Chiede scusa, è vero, la Polverini, ma la sensazione è che si tratta di un pentimento a metà. L’atto di una commedia all’italiana che, se non salva Er Batman, non affronta però  il cuore della questione: ridurre se non tagliare del tutto i finanziamenti pubblici a consiglieri e gruppi regionali. Anche la Polverini, nel caustico ed immaginoso sottobosco politico romano, ha un soprannome:  Kocis, come il capo indiano. In effetti a volte assomiglia davvero ad un protagonista dei fumetti western. Fotografa bene la sua aria popolana, verace, da combattiva sindacalista della Ugl, il sindacato della destra italiana, che tanto successo ebbe in tivù, nel salotto fighetto di Giovanni Floris, non per niente versione “de sinistra” della commedia (politica)  all’italiana di tradizione vespiana. “Kocis” non ha affrontato la questione delle questioni, su cui hanno scritto Sergio Rizzo e Franco Bechis: le Regioni italiane sprecano un fiume di denaro pubblico. 



La Regione Lazio, poi, è particolarmente sfortunata. Francesco Storace cadde su uno scandalo di spionaggio contro gli avversari politici. Piero Marrazzo andava a reclutare prostitute “trans” in via Gradoli 96, lo stesso indirizzo dov’era un vecchio covo delle Brigate Rosse, ai tempi del sequestro Moro.
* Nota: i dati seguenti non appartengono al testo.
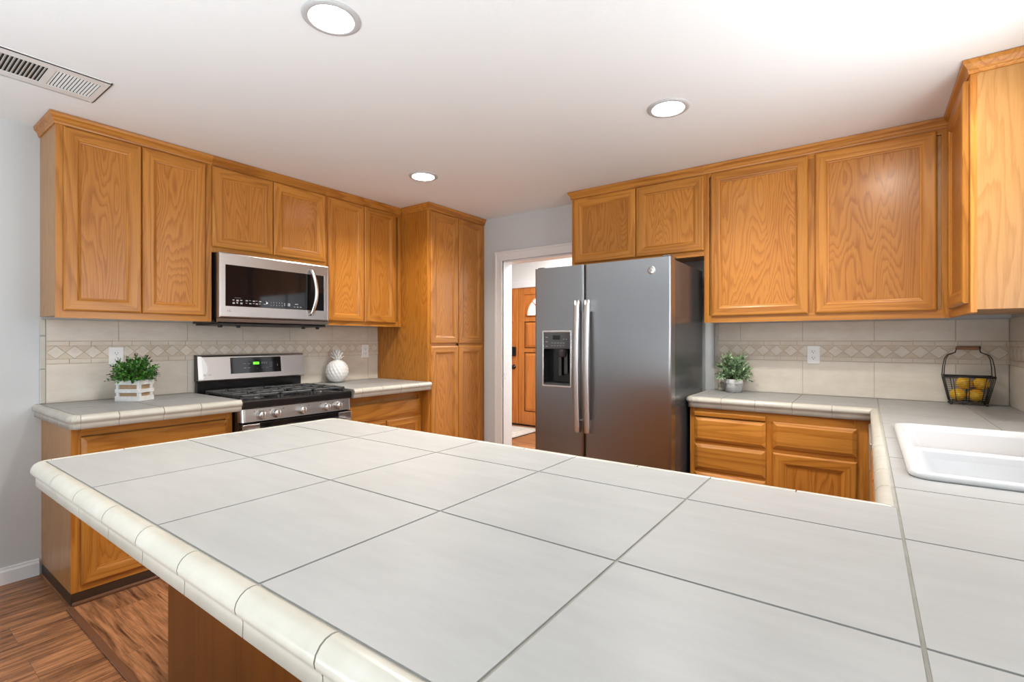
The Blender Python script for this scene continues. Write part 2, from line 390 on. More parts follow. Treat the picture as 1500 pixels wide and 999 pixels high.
def sweep(mb, path, prof, m, cuts=None, gap=0.0, closed_prof=True):
    """prof (out, z) swept along a horizontal polyline; out is to the left of the heading; mitred corners; optional cuts = distance lists per leg"""
    path = [Vector((p[0], p[1])) for p in path]; z = 0.0
    segs = [(a, b, (b - a).normalized()) for a, b in zip(path, path[1:])]
    for i, (a, b, d) in enumerate(segs):
        nrm = Vector((-d.y, d.x)); ln = (b - a).length
        k0 = k1 = 0.0
        if i > 0:
            t = segs[i - 1][2]; k0 = -math.tan(math.atan2(t.x * d.y - t.y * d.x, t.dot(d)) / 2)
        if i < len(segs) - 1:
            t = segs[i + 1][2]; k1 = -math.tan(math.atan2(d.x * t.y - d.y * t.x, d.dot(t)) / 2)
        st = [0.0] + (cuts[i] if cuts else []) + [ln]; gp = gap if ln > 0.03 else 0.0
        for j, (s0, s1) in enumerate(zip(st, st[1:])):
            e0 = gp / 2; e1 = gp / 2
            R0, R1 = [], []
            for o, h in prof:
                p0 = a + d * (s0 + e0) + nrm * o; p1 = a + d * (s1 - e1) + nrm * o
                if j == 0: p0 = p0 - d * (o * k0)
                if j == len(st) - 2: p1 = p1 + d * (o * k1)
                R0.append(mb.bm.verts.new((p0.x, p0.y, h))); R1.append(mb.bm.verts.new((p1.x, p1.y, h)))
            n = len(prof)
            for q in range(n if closed_prof else n - 1):
                mb.face([R0[q], R1[q], R1[(q + 1) % n], R0[(q + 1) % n]], m, False)
            mb.face([v.co.copy() for v in R0[::-1]], m); mb.face([v.co.copy() for v in R1], m)
    return mb

# ------------------------------------------------------------------ room shell
mb = MB(); mb.box(-6.5, 0.80, -3.2, 0.64, -0.05, 0, PLANK_Y); mb.box(-6.5, 0.80, 0.64, 6.2, -0.05, 0, PLANK_X)
structure(mb.build('floor'))
mb = MB(); mb.box(-3.02, -1.86, 0.628, 0.656, 0.0, 0.006, STRIPM, 0.003); structure(mb.build('trim_1'))   # threshold between the two floors
mb = MB(); mb.box(XS - 0.12, XS, -3.2, YF + 0.12, 0, CEIL, WALL); structure(mb.build('wall_left'))
DX0, DX1, DH = -2.714, -1.90, 1.989
mb = MB()
mb.box(XS, DX0, YF, YF + 0.12, 0, CEIL, WALL); mb.box(DX0, DX1, YF, YF + 0.12, DH, CEIL, WALL); mb.box(DX1, XR + 0.12, YF, YF + 0.12, 0, CEIL, WALL)
structure(mb.build('wall_back'))
WY0, WY1, WZ0, WZ1 = 1.35, 2.35, 1.06, 2.16      # window over the sink
mb = MB()
mb.box(XR, XR + 0.12, -3.2, WY0, 0, CEIL, WALL); mb.box(XR, XR + 0.12, WY1, YF, 0, CEIL, WALL)
mb.box(XR, XR + 0.12, WY0, WY1, 0, WZ0, WALL); mb.box(XR, XR + 0.12, WY0, WY1, WZ1, CEIL, WALL)
structure(mb.build('wall_right'))
mb = MB()
for a, b, c, d in ((WY0, WY0 + 0.04, WZ0, WZ1), (WY1 - 0.04, WY1, WZ0, WZ1), (WY0, WY1, WZ0, WZ0 + 0.04), (WY0, WY1, WZ1 - 0.04, WZ1), ((WY0 + WY1) / 2 - 0.02, (WY0 + WY1) / 2 + 0.02, WZ0, WZ1)):
    mb.box(XR + 0.03, XR + 0.07, a, b, c, d, TRIM)
structure(mb.build('window_1'))
LAMPS = [(-1.535, 1.03), (-0.79, 2.40), (-2.50, 2.40)]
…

Si sono dovuti dimettere. “Due volte nella polvere”, direbbe il Manzoni; una volta nella Polverini.

Infatti ora “Kocis” rischia di andare in crisi per via dell’inchiesta su “Batman”. E’ vero, non è che molte altre Regioni stiano meglio.  In Lombardia c’è lo scandalo sanità, in Puglia pure, anche in Emilia Romagna, in Calabria e in Sicilia la Regione è al centro di indagini giudiziarie, Presidenti compresi.  Sarà un complotto dei giudici o forse un caso. Ma un problema c’è, enorme. In Italia non esiste un reale controllo della spesa pubblica. Altro che spending review! La Polverini ora pensa a qualche misura di austerità. Ma è tardi per i laziali, come per gli italiani genere.